◆ **What the task asks**: Reply with one number: the count of lines in the data that hold the string "Write".

◆ **Record excerpts**:
━━━━━━━━━━━━━━━━

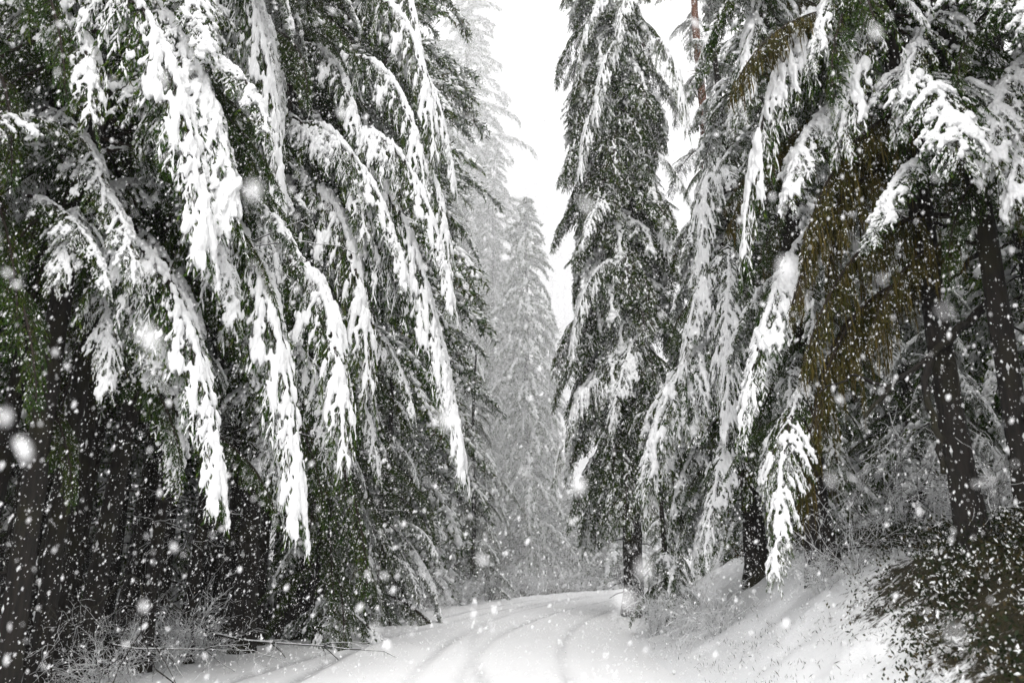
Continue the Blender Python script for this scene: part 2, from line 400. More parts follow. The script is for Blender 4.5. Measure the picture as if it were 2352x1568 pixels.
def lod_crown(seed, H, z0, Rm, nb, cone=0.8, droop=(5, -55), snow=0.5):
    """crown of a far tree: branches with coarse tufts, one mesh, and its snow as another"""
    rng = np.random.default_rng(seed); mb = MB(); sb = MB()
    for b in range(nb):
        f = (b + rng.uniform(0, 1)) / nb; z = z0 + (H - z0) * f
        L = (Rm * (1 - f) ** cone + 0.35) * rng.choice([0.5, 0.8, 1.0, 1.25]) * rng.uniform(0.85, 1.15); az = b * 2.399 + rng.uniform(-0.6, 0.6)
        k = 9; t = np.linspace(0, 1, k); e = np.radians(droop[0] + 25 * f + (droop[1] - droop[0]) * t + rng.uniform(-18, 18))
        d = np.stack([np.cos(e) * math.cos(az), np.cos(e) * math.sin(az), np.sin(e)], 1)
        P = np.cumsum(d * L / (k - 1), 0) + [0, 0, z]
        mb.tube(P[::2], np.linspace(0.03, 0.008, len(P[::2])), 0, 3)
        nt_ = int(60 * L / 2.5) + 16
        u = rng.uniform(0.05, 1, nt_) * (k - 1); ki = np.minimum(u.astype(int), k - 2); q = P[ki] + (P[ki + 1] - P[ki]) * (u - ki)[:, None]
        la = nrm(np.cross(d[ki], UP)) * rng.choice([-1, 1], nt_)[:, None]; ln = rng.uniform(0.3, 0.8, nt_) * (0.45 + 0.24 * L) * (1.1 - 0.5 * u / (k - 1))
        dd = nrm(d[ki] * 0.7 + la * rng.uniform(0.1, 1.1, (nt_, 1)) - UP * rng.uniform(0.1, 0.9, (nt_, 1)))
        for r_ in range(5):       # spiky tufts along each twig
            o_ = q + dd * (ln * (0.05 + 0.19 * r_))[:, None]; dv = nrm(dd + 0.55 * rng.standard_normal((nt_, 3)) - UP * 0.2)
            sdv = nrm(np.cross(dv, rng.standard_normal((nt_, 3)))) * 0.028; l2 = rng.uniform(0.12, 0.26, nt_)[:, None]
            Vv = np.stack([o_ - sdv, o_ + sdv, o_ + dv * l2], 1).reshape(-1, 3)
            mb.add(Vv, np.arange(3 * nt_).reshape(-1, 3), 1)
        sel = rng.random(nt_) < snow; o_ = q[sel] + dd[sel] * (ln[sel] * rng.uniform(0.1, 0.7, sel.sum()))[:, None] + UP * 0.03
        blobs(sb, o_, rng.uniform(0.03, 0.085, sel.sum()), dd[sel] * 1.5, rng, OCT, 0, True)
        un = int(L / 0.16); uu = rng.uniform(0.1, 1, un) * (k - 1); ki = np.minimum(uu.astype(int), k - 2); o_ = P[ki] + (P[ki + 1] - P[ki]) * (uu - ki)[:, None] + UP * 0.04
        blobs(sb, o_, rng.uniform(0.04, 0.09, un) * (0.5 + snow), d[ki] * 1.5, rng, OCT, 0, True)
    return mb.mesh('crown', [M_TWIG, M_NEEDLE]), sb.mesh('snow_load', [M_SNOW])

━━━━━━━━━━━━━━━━

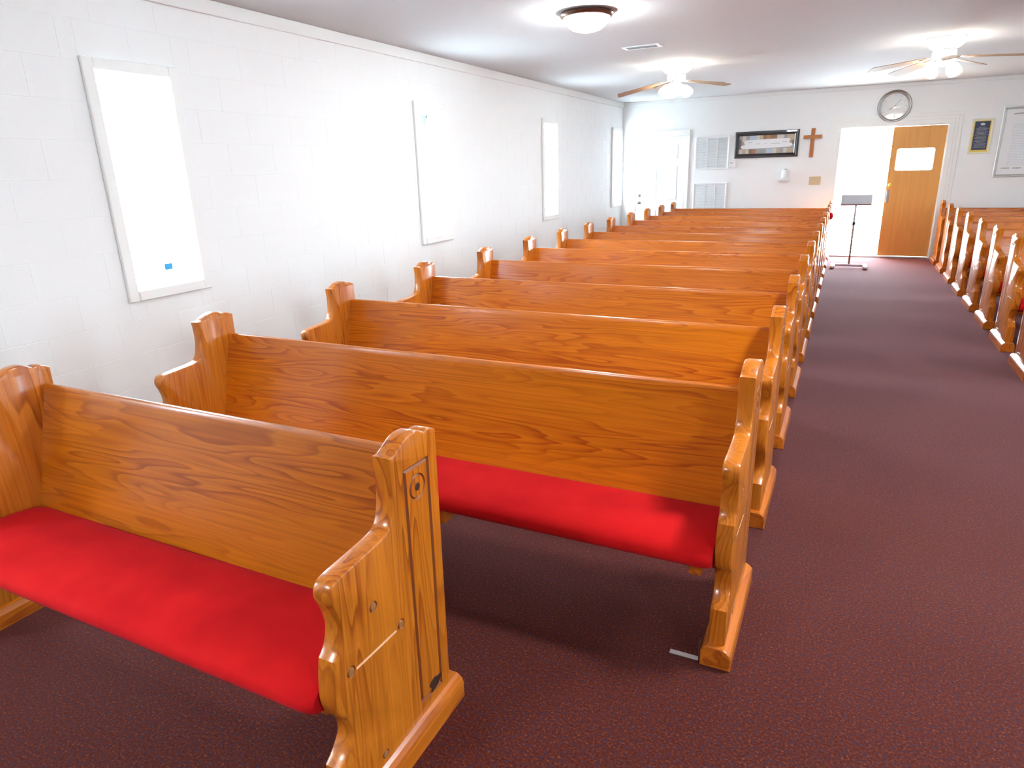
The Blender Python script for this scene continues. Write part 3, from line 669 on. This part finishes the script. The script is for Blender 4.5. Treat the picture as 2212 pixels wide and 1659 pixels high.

━━━━━━━━━━━━━━━━

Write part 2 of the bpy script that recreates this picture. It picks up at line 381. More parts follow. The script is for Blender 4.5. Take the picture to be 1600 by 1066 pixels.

━━━━━━━━━━━━━━━━

◆ **Complete output**: 2